An affidavit from an alternate juror on the February valuation trial corroborates the lawyers' charges. In the document, alternate juror Maxine Eisele says her fellow jurors wanted to punish Telluride in their verdict valuing the land.
The town council has decided not to file motions seeking a new trial.
District Court Judge Charles Greenacre has yet to respond to Korn and Steel's bid for a retrial, but the town yesterday asked that he deny it “as it is without any legal basis or support.” The town did not address the issue of jury bias in yesterday's response.
Korn and Steel said yesterday that Telluride was trying to boot them out of the case because the town council wanted to let the Valley Floor acquisition die a quick death.

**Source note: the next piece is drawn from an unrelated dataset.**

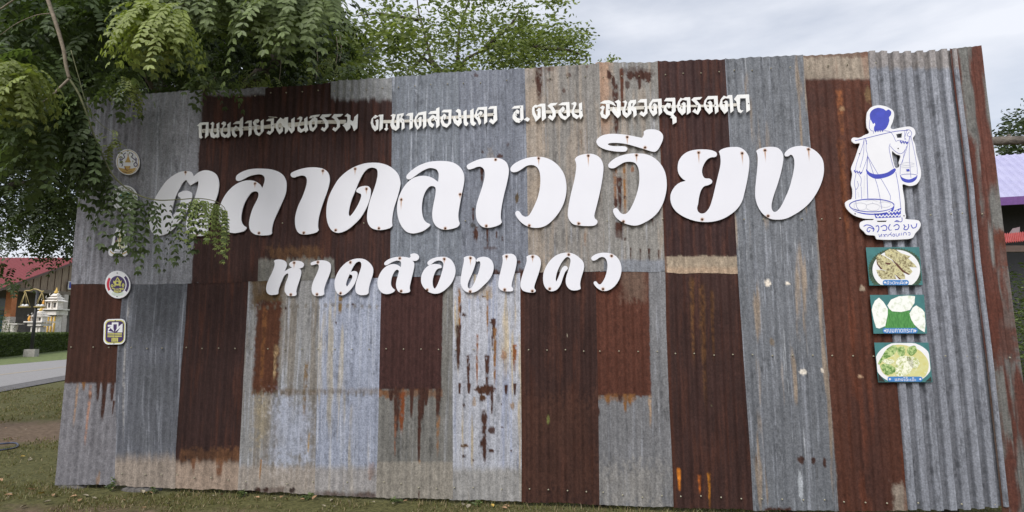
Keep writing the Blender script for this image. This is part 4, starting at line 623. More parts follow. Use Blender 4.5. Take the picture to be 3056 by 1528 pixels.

“We can't understand it,” Steel said. “They've called us an unnecessary distraction. They've called us immature. Why? What are we doing to them?”
Judge Greenacre could order a hearing on whether Steel and Korn's legal gambit can go forward, or he could now simply boot the men from the case.
The town says that Steel and Korn's motion is simply too little, too late.
Telluride's lawyers say the men can't step into the case because neither they nor their client, Harold Wondsel, owns land that is being condemned. Wondsel, who is the “plaintiff” under Korn and Steel's filing, has a small stake in the Creekside apartments, which sit next to the Valley Floor.
The town says that Wondsel cannot jump into the case just because he pays taxes in Telluride and supports the Valley Floor acquisition.
Private citizens, the town says, “no matter how personally interested they may be in the outcome, they have no legally enforceable right, for instance, to interject themselves into an ongoing condemnation action.”